WORK INSTRUCTIONS
Copy nothing but the text: reproduce each line of the listing exactly and leave the pictures out.

INFORMATION SHOWN

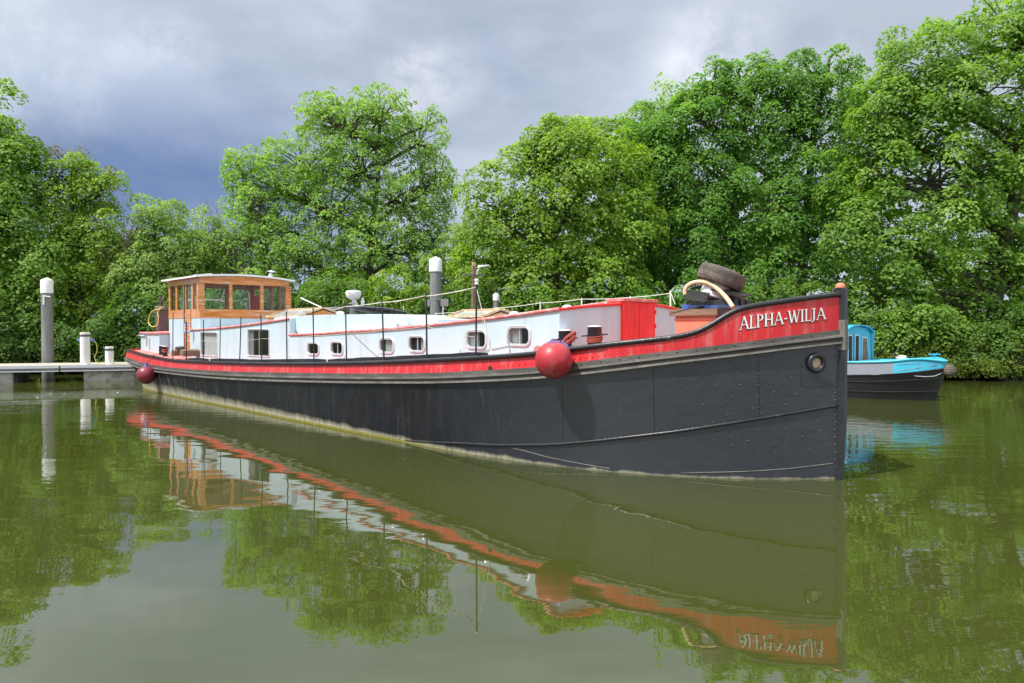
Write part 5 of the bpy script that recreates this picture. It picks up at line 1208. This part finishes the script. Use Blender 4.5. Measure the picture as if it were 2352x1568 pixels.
def leaves(name,Cn,Nr,size,tint,mt,parent,shape=1.5):
    """Cn centres, Nr normals, size, tint arrays -> one crown mesh of small folded leaves"""
    n=len(Cn); Nr=Nr/np.linalg.norm(Nr,axis=1,keepdims=True)
    rnd=RNG.normal(size=(n,3)); U=np.cross(Nr,rnd); U/=np.linalg.norm(U,axis=1,keepdims=True); Vv=np.cross(Nr,U)
    s=size[:,None]; a=Cn+U*s*.5*shape; b=Cn-U*s*.5*shape; f=Nr*s*RNG.uniform(.02,.22,(n,1))
    off=U*s*RNG.uniform(-.15,.25,(n,1))
    c=Cn+Vv*s*.5+f+off; d=Cn-Vv*s*.5+f+off
    co=np.empty((n,4,3)); co[:,0]=a; co[:,1]=c; co[:,2]=b; co[:,3]=d
    me=bpy.data.meshes.new(name); me.vertices.add(4*n); me.vertices.foreach_set('co',co.reshape(-1))
    base=np.arange(n)*4; tri=np.stack([base,base+1,base+2,base,base+2,base+3],1).reshape(-1)
    me.loops.add(6*n); me.loops.foreach_set('vertex_index',tri.astype(np.int32)); me.polygons.add(2*n)
    me.polygons.foreach_set('loop_start',np.arange(2*n,dtype=np.int32)*3); me.polygons.foreach_set('loop_total',np.full(2*n,3,np.int32))
    at_=me.attributes.new('tint','FLOAT','FACE'); at_.data.foreach_set('value',np.repeat(np.clip(tint,0,1),2).astype(np.float32))
    me.materials.append(mt); me.update(calc_edges=True)
    o=bpy.data.objects.new(name,me); C.objects.link(o); o.parent=parent; return o
TOTAL=[0]
def crown_arrays(lobes,D,rc,lsz,dens,cover,inner,droop,jit,base):
    """lobes: (px,py,rx,ry[,dY[,depth ratio]]) ; returns leaf arrays + clump centres grouped by lobe"""
    P=[];Nn=[];S=[];T=[];groups=[]
    for lb in lobes:
        px,py,rx,ry=lb[:4]; dy=lb[4] if len(lb)>4 else 0; dr=lb[5] if len(lb)>5 else .9
        c=np.array(at(px,py,D+dy)); k=(D+dy)/FP; R3=np.array([rx*k,max(rx,ry*.7)*k*dr,ry*k])
        area=4*math.pi*(((R3[0]*R3[1])**1.6+(R3[0]*R3[2])**1.6+(R3[1]*R3[2])**1.6)/3)**(1/1.6)
        n=max(4,int(area*cover*1.3/(math.pi*rc*rc))); nin=int(n*inner)
        d=RNG.normal(size=(n+nin,3)); d/=np.linalg.norm(d,axis=1,keepdims=True)
        rad=np.concatenate([RNG.uniform(.62,1.10,n),RNG.uniform(.25,.7,nin)])
        cc=c+d*R3*rad[:,None]
        keep=(cc[:,2]>.25)&~((d[:,2]<-.5)&(RNG.random(len(d))<.35))&~((d[:,1]>.35)&(RNG.random(len(d))<.45))
        cc=cc[keep]; dd=d[keep]; rr_=rad[keep]; groups.append((c,R3,cc))
        m=len(cc); r=rc*RNG.uniform(.45,1.25,m); nl=np.maximum(8,(dens*r*r*math.pi*np.where(rr_<.72,.6,1.)).astype(int))
        lsz_=lsz*.68; nl=(nl*2.0).astype(int); idx=np.repeat(np.arange(m),nl); q=len(idx)
        out=dd[idx]*np.array([1,1,.55]); up=np.array([0,0,1.])*.85+out*.75; up/=np.linalg.norm(up,axis=1,keepdims=True)
        a=RNG.normal(size=(q,3)); a-=up*np.sum(a*up,1)[:,None]; a/=np.linalg.norm(a,axis=1,keepdims=True)
        rho=np.sqrt(RNG.random(q))*(1+.18*RNG.normal(size=q)); rx_=r[idx]
        h=(.42*(1-rho**2)-droop*rho**2*.3)*rx_+RNG.normal(size=q)*.085*rx_
        low=RNG.random(q)<.17; h=h-np.where(low,RNG.random(q)*.6*rx_,0)
        pos=cc[idx]+a*(rho*rx_)[:,None]+up*h[:,None]
        nr=up+a*(rho*.75)[:,None]+RNG.normal(size=(q,3))*jit+np.array([0,0,.15])
        P.append(pos);Nn.append(nr);S.append(lsz_*RNG.uniform(.65,1.3,q)); ct=RNG.normal(.45,.17,m); T.append(ct[idx]+RNG.normal(0,.16,q))
    P=np.concatenate(P);Nn=np.concatenate(Nn);S=np.concatenate(S);T=np.concatenate(T)
    k=P[:,2]>.12; P,Nn,S,T=P[k],Nn[k],S[k],T[k]
    return P-base,Nn,S,T,groups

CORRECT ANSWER
Write part 5 of the bpy script that recreates this picture. It picks up at line 1208. This part finishes the script. Use Blender 4.5. Measure the picture as if it were 2352x1568 pixels.
def leaves(name,Cn,Nr,size,tint,mt,parent,shape=1.5):
    """Cn centres, Nr normals, size, tint arrays -> one crown mesh of small folded leaves"""
    n=len(Cn); Nr=Nr/np.linalg.norm(Nr,axis=1,keepdims=True)
    rnd=RNG.normal(size=(n,3)); U=np.cross(Nr,rnd); U/=np.linalg.norm(U,axis=1,keepdims=True); Vv=np.cross(Nr,U)
    s=size[:,None]; a=Cn+U*s*.5*shape; b=Cn-U*s*.5*shape; f=Nr*s*RNG.uniform(.02,.22,(n,1))
    off=U*s*RNG.uniform(-.15,.25,(n,1))
    c=Cn+Vv*s*.5+f+off; d=Cn-Vv*s*.5+f+off
    co=np.empty((n,4,3)); co[:,0]=a; co[:,1]=c; co[:,2]=b; co[:,3]=d
    me=bpy.data.meshes.new(name); me.vertices.add(4*n); me.vertices.foreach_set('co',co.reshape(-1))
    base=np.arange(n)*4; tri=np.stack([base,base+1,base+2,base,base+2,base+3],1).reshape(-1)
    me.loops.add(6*n); me.loops.foreach_set('vertex_index',tri.astype(np.int32)); me.polygons.add(2*n)
    me.polygons.foreach_set('loop_start',np.arange(2*n,dtype=np.int32)*3); me.polygons.foreach_set('loop_total',np.full(2*n,3,np.int32))
    at_=me.attributes.new('tint','FLOAT','FACE'); at_.data.foreach_set('value',np.repeat(np.clip(tint,0,1),2).astype(np.float32))
    me.materials.append(mt); me.update(calc_edges=True)
    o=bpy.data.objects.new(name,me); C.objects.link(o); o.parent=parent; return o
TOTAL=[0]
def crown_arrays(lobes,D,rc,lsz,dens,cover,inner,droop,jit,base):
    """lobes: (px,py,rx,ry[,dY[,depth ratio]]) ; returns leaf arrays + clump centres grouped by lobe"""
    P=[];Nn=[];S=[];T=[];groups=[]
    for lb in lobes:
        px,py,rx,ry=lb[:4]; dy=lb[4] if len(lb)>4 else 0; dr=lb[5] if len(lb)>5 else .9
        c=np.array(at(px,py,D+dy)); k=(D+dy)/FP; R3=np.array([rx*k,max(rx,ry*.7)*k*dr,ry*k])
        area=4*math.pi*(((R3[0]*R3[1])**1.6+(R3[0]*R3[2])**1.6+(R3[1]*R3[2])**1.6)/3)**(1/1.6)
        n=max(4,int(area*cover*1.3/(math.pi*rc*rc))); nin=int(n*inner)
        d=RNG.normal(size=(n+nin,3)); d/=np.linalg.norm(d,axis=1,keepdims=True)
        rad=np.concatenate([RNG.uniform(.62,1.10,n),RNG.uniform(.25,.7,nin)])
        cc=c+d*R3*rad[:,None]
        keep=(cc[:,2]>.25)&~((d[:,2]<-.5)&(RNG.random(len(d))<.35))&~((d[:,1]>.35)&(RNG.random(len(d))<.45))
        cc=cc[keep]; dd=d[keep]; rr_=rad[keep]; groups.append((c,R3,cc))
        m=len(cc); r=rc*RNG.uniform(.45,1.25,m); nl=np.maximum(8,(dens*r*r*math.pi*np.where(rr_<.72,.6,1.)).astype(int))
        lsz_=lsz*.68; nl=(nl*2.0).astype(int); idx=np.repeat(np.arange(m),nl); q=len(idx)
        out=dd[idx]*np.array([1,1,.55]); up=np.array([0,0,1.])*.85+out*.75; up/=np.linalg.norm(up,axis=1,keepdims=True)
        a=RNG.normal(size=(q,3)); a-=up*np.sum(a*up,1)[:,None]; a/=np.linalg.norm(a,axis=1,keepdims=True)
        rho=np.sqrt(RNG.random(q))*(1+.18*RNG.normal(size=q)); rx_=r[idx]
        h=(.42*(1-rho**2)-droop*rho**2*.3)*rx_+RNG.normal(size=q)*.085*rx_
        low=RNG.random(q)<.17; h=h-np.where(low,RNG.random(q)*.6*rx_,0)
        pos=cc[idx]+a*(rho*rx_)[:,None]+up*h[:,None]
        nr=up+a*(rho*.75)[:,None]+RNG.normal(size=(q,3))*jit+np.array([0,0,.15])
        P.append(pos);Nn.append(nr);S.append(lsz_*RNG.uniform(.65,1.3,q)); ct=RNG.normal(.45,.17,m); T.append(ct[idx]+RNG.normal(0,.16,q))
    P=np.concatenate(P);Nn=np.concatenate(Nn);S=np.concatenate(S);T=np.concatenate(T)
    k=P[:,2]>.12; P,Nn,S,T=P[k],Nn[k],S[k],T[k]
    return P-base,Nn,S,T,groups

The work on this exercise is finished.